From the outset, I should say that this is unquestionably a kid’s show. It just depends how you define a kid. For the sake of this review, we’ll have two categories, one on the single figure side of the 11-20 divide, and the other on the seen-better-days side.

A three person performance, The Gruffalo is a short story of the Brothers Grimm variety, following the attempts of a mouse to find food in the deep, dark wood, avoiding encounters with foxes, owls and snakes that might otherwise lead to mouse pie. The crafty rodent makes up a monster, the Gruffalo, with which to scare the predators, but comes unstuck when her imagination comes to life.

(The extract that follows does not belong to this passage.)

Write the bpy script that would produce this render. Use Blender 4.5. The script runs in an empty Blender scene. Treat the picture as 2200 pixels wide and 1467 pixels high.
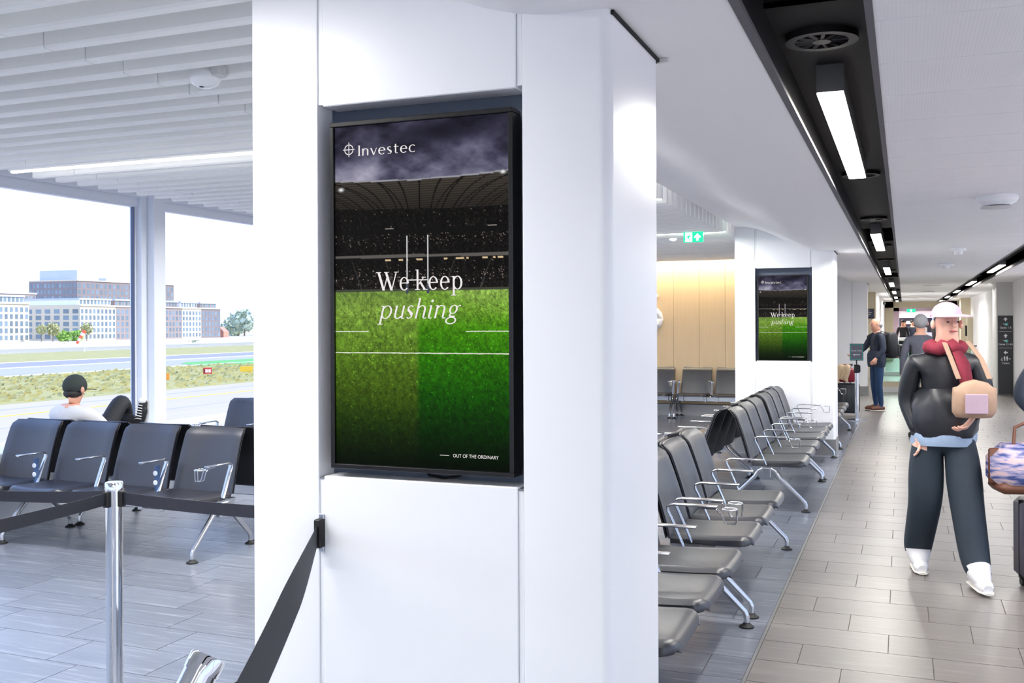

The show is set in a small, intimate venue, with the action happening literally inches from the faces of the audience. The performance itself is a heady mix of semi-rhyme, narration and audience participation, with excellent use of sound effects, vocalisations and visual gags that succeed in their difficult task of keeping the younger half of the room in complete concentration.

Highlights include the Latino dancing snake, an upper-middle class fox, and the appearance of the Gruffalo itself, whereupon the whole room descends into chaos, with shouting, laughing, crying, and a genuine fear of the creature from the younger children.

If you are trailing the streets of Edinburgh with pre-teens in desperation of an hours diversion, this is a must see. If you’re a teenager, forget it, but if you’re one of those other kids like me, you probably won’t be the only one winding your lonely way home at 3 am, looking over your shoulder, remembering after you saw the show, that there’s no such thing as a Gruffalo.